WRITTEN PROBLEM
Type out the data exactly as given. Skip any image.

DATA PROVIDED
┌──
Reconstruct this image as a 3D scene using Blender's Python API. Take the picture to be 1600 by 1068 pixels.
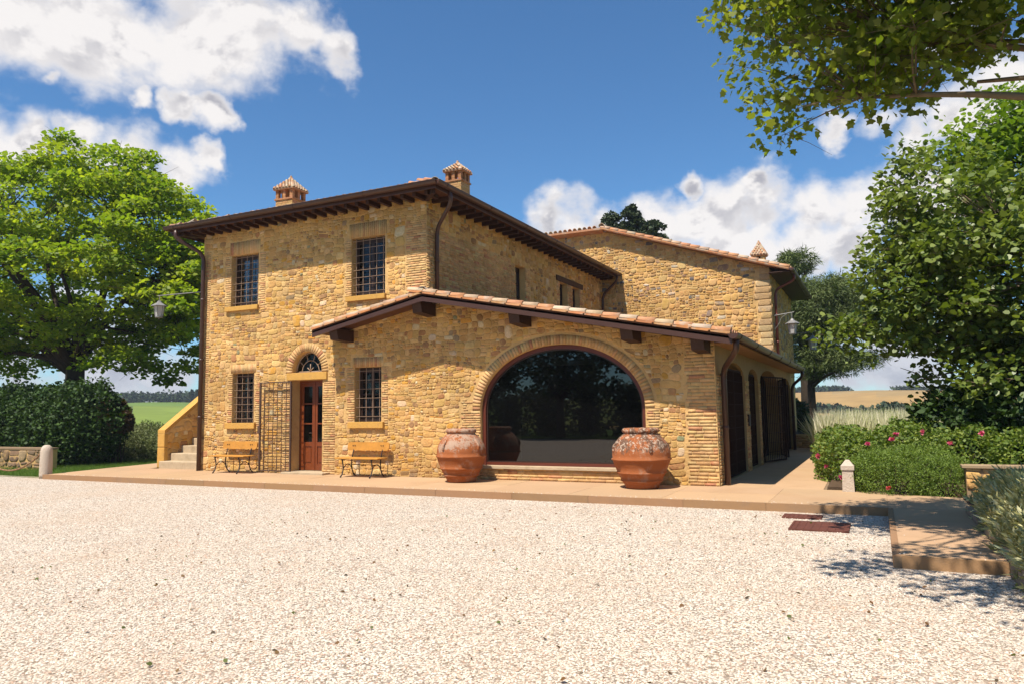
import bpy, math, random
import numpy as np
from mathutils import Vector, Matrix, geometry
from math import sin, cos, pi, radians, sqrt, atan2, hypot
random.seed(7); rng = np.random.default_rng(7)
scene = bpy.context.scene
C = scene.collection
for o in list(bpy.data.objects): bpy.data.objects.remove(o)

# ------------------------------------------------------------------ camera
cam = bpy.data.cameras.new('camera'); cam_ob = bpy.data.objects.new('camera', cam); C.objects.link(cam_ob)
Rw = Matrix(((0.89648, 0.05459, 0.43971), (0.44285, -0.07806, -0.89319), (-0.01444, 0.99545, -0.09416)))
cam_ob.matrix_world = Matrix.Translation((0, 0, 1.62)) @ Rw.to_4x4()
cam.sensor_width = 36; cam.lens = 25.868; cam.clip_start = .05; cam.clip_end = 4000
scene.camera = cam_ob

# ------------------------------------------------------------------ sun and sky
SUN = Vector((-0.11, -0.54, 1)).normalized()
sun = bpy.data.lights.new('sun', 'SUN'); sun_ob = bpy.data.objects.new('sun', sun); C.objects.link(sun_ob)
sun.energy = 5.0; sun.angle = radians(.53); sun.color = (1, .925, .82)
sun_ob.rotation_euler = SUN.to_track_quat('Z', 'Y').to_euler()
SKY_STRENGTH = .079
scene.view_settings.view_transform = 'Standard'; scene.view_settings.look = 'None'
scene.view_settings.exposure = .60; scene.view_settings.gamma = 1; scene.view_settings.use_curve_mapping = False

world = bpy.data.worlds.new('World'); scene.world = world; world.use_nodes = True
class NT:
    """small helper to write node trees"""
    def __init__(s, tree): s.t = tree; s.n = tree.nodes; s.l = tree.links
    def new(s, typ, **kw):
        n = s.n.new(typ)
        for k, v in kw.items(): setattr(n, k, v)
        return n
    def put(s, sock, v):
        if hasattr(v, 'is_output') or isinstance(v, bpy.types.NodeSocket): s.l.new(v, sock)
        elif isinstance(v, (tuple, list)) and len(v) == 3 and sock.type == 'RGBA': sock.default_value = (*v, 1)
        else: sock.default_value = v
    def math(s, op, a, b=None, c=None, clamp=False):
        n = s.new('ShaderNodeMath', operation=op, use_clamp=clamp); s.put(n.inputs[0], a)
        if b is not None: s.put(n.inputs[1], b)
        if c is not None: s.put(n.inputs[2], c)
        return n.outputs[0]
    def mix(s, f, a, b, mode='MIX'):
        n = s.new('ShaderNodeMix', data_type='RGBA', blend_type=mode); s.put(n.inputs[0], f); s.put(n.inputs[6], a); s.put(n.inputs[7], b)
        return n.outputs[2]
    def noise(s, vec, scale, detail=4, rough=.55, dist=0, dim='3D'):
        n = s.new('ShaderNodeTexNoise'); n.inputs['Scale'].default_value = scale; n.inputs['Detail'].default_value = detail
        n.inputs['Roughness'].default_value = rough; n.inputs['Distortion'].default_value = dist
        if vec is not None: s.l.new(vec, n.inputs['Vector'])
        return n.outputs['Fac']
    def voro(s, vec, scale, out='Distance', feature='F1'):
        n = s.new('ShaderNodeTexVoronoi', feature=feature); n.inputs['Scale'].default_value = scale
        if vec is not None: s.l.new(vec, n.inputs['Vector'])
        return n.outputs[out]
    def ramp(s, f, a, b, lo=0., hi=1.):
        n = s.new('ShaderNodeMapRange', interpolation_type='SMOOTHSTEP'); s.put(n.inputs[0], f)
        n.inputs[1].default_value = a; n.inputs[2].default_value = b; n.inputs[3].default_value = lo; n.inputs[4].default_value = hi
        return n.outputs[0]
    def scalev(s, vec, v):
        n = s.new('ShaderNodeVectorMath', operation='MULTIPLY'); s.l.new(vec, n.inputs[0]); n.inputs[1].default_value = v
        return n.outputs[0]

w = NT(world.node_tree)
bg = world.node_tree.nodes['Background']
sky = w.new('ShaderNodeTexSky', sky_type='NISHITA'); sky.sun_disc = False
sky.sun_elevation = math.asin(SUN.z); sky.sun_rotation = atan2(SUN.x, SUN.y)
sky.air_density = 1.0; sky.dust_density = .35; sky.ozone_density = 2.2; sky.altitude = 300
geo = w.new('ShaderNodeTexCoord'); dirv = geo.outputs['Generated']
# clouds: soft blobs round directions of the sky, broken up by noise
CL = [(-0.794, 0.44, 0.419, 0.057), (-0.769, 0.486, 0.416, 0.051), (-0.736, 0.524, 0.429, 0.057), (-0.691, 0.572, 0.441, 0.064), (-0.646, 0.616, 0.451, 0.059), (-0.606, 0.653, 0.454, 0.047), (-0.573, 0.685, 0.449, 0.028), (-0.688, 0.598, 0.420, 0.022), (-0.722, 0.555, 0.418, 0.022), (-0.829, 0.391, 0.401, 0.067), (-0.831, 0.474, 0.292, 0.038), (-0.801, 0.511, 0.313, 0.029), (-0.774, 0.557, 0.301, 0.041), (-0.741, 0.601, 0.299, 0.026), (-0.857, 0.43, 0.283, 0.052), (-0.72, 0.62, 0.311, 0.016), (-0.724, 0.589, 0.358, 0.016), (-0.698, 0.618, 0.363, 0.019), (-0.69, 0.631, 0.354, 0.013), (-0.747, 0.552, 0.371, 0.01), (-0.8, 0.471, 0.373, 0.009), (-0.382, 0.889, 0.253, 0.031), (-0.347, 0.904, 0.248, 0.036), (-0.317, 0.919, 0.237, 0.034), (-0.26, 0.935, 0.242, 0.04), (-0.212, 0.946, 0.245, 0.032), (-0.164, 0.954, 0.253, 0.039), (-0.11, 0.962, 0.251, 0.047), (-0.057, 0.966, 0.253, 0.043), (-0.014, 0.968, 0.25, 0.036), (0.03, 0.97, 0.24, 0.04), (-0.075, 0.976, 0.205, 0.051), (0.066, 0.974, 0.219, 0.051), (-0.018, 0.981, 0.191, 0.049), (-0.201, 0.936, 0.288, 0.014), (-0.151, 0.965, 0.216, 0.047), (-0.263, 0.941, 0.211, 0.05), (-0.123, 0.952, 0.28, 0.017), (0.064, 0.947, 0.314, 0.031), (0.025, 0.942, 0.335, 0.023), (0.102, 0.941, 0.324, 0.036), (-0.03, 0.944, 0.329, 0.016), (0.138, 0.932, 0.335, 0.052), (0.027, 0.954, 0.299, 0.011), (0.092, 0.911, 0.402, 0.036), (-0.817, 0.572, 0.07, 0.076), (-0.772, 0.634, 0.048, 0.052), (-0.866, 0.498, 0.053, 0.05), (-0.041, 0.998, 0.04, 0.043), (0.023, 0.999, 0.049, 0.053), (-0.048, 0.984, 0.171, 0.022),
      (-.95, .1, .3, .09), (-.9, -.2, .38, .08), (-.93, .25, .22, .07), (.6, .75, .28, .08), (.75, .6, .3, .07), (.9, .2, .35, .1), (.5, -.8, .35, .1), (-.4, -.85, .33, .12), (0, -.93, .37, .1), (.35, .88, .3, .07)]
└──
RESULT OF THIS EXERCISE
Reconstruct this image as a 3D scene using Blender's Python API. Take the picture to be 1600 by 1068 pixels.
import bpy, math, random
import numpy as np
from mathutils import Vector, Matrix, geometry
from math import sin, cos, pi, radians, sqrt, atan2, hypot
random.seed(7); rng = np.random.default_rng(7)
scene = bpy.context.scene
C = scene.collection
for o in list(bpy.data.objects): bpy.data.objects.remove(o)

# ------------------------------------------------------------------ camera
cam = bpy.data.cameras.new('camera'); cam_ob = bpy.data.objects.new('camera', cam); C.objects.link(cam_ob)
Rw = Matrix(((0.89648, 0.05459, 0.43971), (0.44285, -0.07806, -0.89319), (-0.01444, 0.99545, -0.09416)))
cam_ob.matrix_world = Matrix.Translation((0, 0, 1.62)) @ Rw.to_4x4()
cam.sensor_width = 36; cam.lens = 25.868; cam.clip_start = .05; cam.clip_end = 4000
scene.camera = cam_ob

# ------------------------------------------------------------------ sun and sky
SUN = Vector((-0.11, -0.54, 1)).normalized()
sun = bpy.data.lights.new('sun', 'SUN'); sun_ob = bpy.data.objects.new('sun', sun); C.objects.link(sun_ob)
sun.energy = 5.0; sun.angle = radians(.53); sun.color = (1, .925, .82)
sun_ob.rotation_euler = SUN.to_track_quat('Z', 'Y').to_euler()
SKY_STRENGTH = .079
scene.view_settings.view_transform = 'Standard'; scene.view_settings.look = 'None'
scene.view_settings.exposure = .60; scene.view_settings.gamma = 1; scene.view_settings.use_curve_mapping = False

world = bpy.data.worlds.new('World'); scene.world = world; world.use_nodes = True
class NT:
    """small helper to write node trees"""
    def __init__(s, tree): s.t = tree; s.n = tree.nodes; s.l = tree.links
    def new(s, typ, **kw):
        n = s.n.new(typ)
        for k, v in kw.items(): setattr(n, k, v)
        return n
    def put(s, sock, v):
        if hasattr(v, 'is_output') or isinstance(v, bpy.types.NodeSocket): s.l.new(v, sock)
        elif isinstance(v, (tuple, list)) and len(v) == 3 and sock.type == 'RGBA': sock.default_value = (*v, 1)
        else: sock.default_value = v
    def math(s, op, a, b=None, c=None, clamp=False):
        n = s.new('ShaderNodeMath', operation=op, use_clamp=clamp); s.put(n.inputs[0], a)
        if b is not None: s.put(n.inputs[1], b)
        if c is not None: s.put(n.inputs[2], c)
        return n.outputs[0]
    def mix(s, f, a, b, mode='MIX'):
        n = s.new('ShaderNodeMix', data_type='RGBA', blend_type=mode); s.put(n.inputs[0], f); s.put(n.inputs[6], a); s.put(n.inputs[7], b)
        return n.outputs[2]
    def noise(s, vec, scale, detail=4, rough=.55, dist=0, dim='3D'):
        n = s.new('ShaderNodeTexNoise'); n.inputs['Scale'].default_value = scale; n.inputs['Detail'].default_value = detail
        n.inputs['Roughness'].default_value = rough; n.inputs['Distortion'].default_value = dist
        if vec is not None: s.l.new(vec, n.inputs['Vector'])
        return n.outputs['Fac']
    def voro(s, vec, scale, out='Distance', feature='F1'):
        n = s.new('ShaderNodeTexVoronoi', feature=feature); n.inputs['Scale'].default_value = scale
        if vec is not None: s.l.new(vec, n.inputs['Vector'])
        return n.outputs[out]
    def ramp(s, f, a, b, lo=0., hi=1.):
        n = s.new('ShaderNodeMapRange', interpolation_type='SMOOTHSTEP'); s.put(n.inputs[0], f)
        n.inputs[1].default_value = a; n.inputs[2].default_value = b; n.inputs[3].default_value = lo; n.inputs[4].default_value = hi
        return n.outputs[0]
    def scalev(s, vec, v):
        n = s.new('ShaderNodeVectorMath', operation='MULTIPLY'); s.l.new(vec, n.inputs[0]); n.inputs[1].default_value = v
        return n.outputs[0]

w = NT(world.node_tree)
bg = world.node_tree.nodes['Background']
sky = w.new('ShaderNodeTexSky', sky_type='NISHITA'); sky.sun_disc = False
sky.sun_elevation = math.asin(SUN.z); sky.sun_rotation = atan2(SUN.x, SUN.y)
sky.air_density = 1.0; sky.dust_density = .35; sky.ozone_density = 2.2; sky.altitude = 300
geo = w.new('ShaderNodeTexCoord'); dirv = geo.outputs['Generated']
# clouds: soft blobs round directions of the sky, broken up by noise
CL = [(-0.794, 0.44, 0.419, 0.057), (-0.769, 0.486, 0.416, 0.051), (-0.736, 0.524, 0.429, 0.057), (-0.691, 0.572, 0.441, 0.064), (-0.646, 0.616, 0.451, 0.059), (-0.606, 0.653, 0.454, 0.047), (-0.573, 0.685, 0.449, 0.028), (-0.688, 0.598, 0.420, 0.022), (-0.722, 0.555, 0.418, 0.022), (-0.829, 0.391, 0.401, 0.067), (-0.831, 0.474, 0.292, 0.038), (-0.801, 0.511, 0.313, 0.029), (-0.774, 0.557, 0.301, 0.041), (-0.741, 0.601, 0.299, 0.026), (-0.857, 0.43, 0.283, 0.052), (-0.72, 0.62, 0.311, 0.016), (-0.724, 0.589, 0.358, 0.016), (-0.698, 0.618, 0.363, 0.019), (-0.69, 0.631, 0.354, 0.013), (-0.747, 0.552, 0.371, 0.01), (-0.8, 0.471, 0.373, 0.009), (-0.382, 0.889, 0.253, 0.031), (-0.347, 0.904, 0.248, 0.036), (-0.317, 0.919, 0.237, 0.034), (-0.26, 0.935, 0.242, 0.04), (-0.212, 0.946, 0.245, 0.032), (-0.164, 0.954, 0.253, 0.039), (-0.11, 0.962, 0.251, 0.047), (-0.057, 0.966, 0.253, 0.043), (-0.014, 0.968, 0.25, 0.036), (0.03, 0.97, 0.24, 0.04), (-0.075, 0.976, 0.205, 0.051), (0.066, 0.974, 0.219, 0.051), (-0.018, 0.981, 0.191, 0.049), (-0.201, 0.936, 0.288, 0.014), (-0.151, 0.965, 0.216, 0.047), (-0.263, 0.941, 0.211, 0.05), (-0.123, 0.952, 0.28, 0.017), (0.064, 0.947, 0.314, 0.031), (0.025, 0.942, 0.335, 0.023), (0.102, 0.941, 0.324, 0.036), (-0.03, 0.944, 0.329, 0.016), (0.138, 0.932, 0.335, 0.052), (0.027, 0.954, 0.299, 0.011), (0.092, 0.911, 0.402, 0.036), (-0.817, 0.572, 0.07, 0.076), (-0.772, 0.634, 0.048, 0.052), (-0.866, 0.498, 0.053, 0.05), (-0.041, 0.998, 0.04, 0.043), (0.023, 0.999, 0.049, 0.053), (-0.048, 0.984, 0.171, 0.022),
      (-.95, .1, .3, .09), (-.9, -.2, .38, .08), (-.93, .25, .22, .07), (.6, .75, .28, .08), (.75, .6, .3, .07), (.9, .2, .35, .1), (.5, -.8, .35, .1), (-.4, -.85, .33, .12), (0, -.93, .37, .1), (.35, .88, .3, .07)]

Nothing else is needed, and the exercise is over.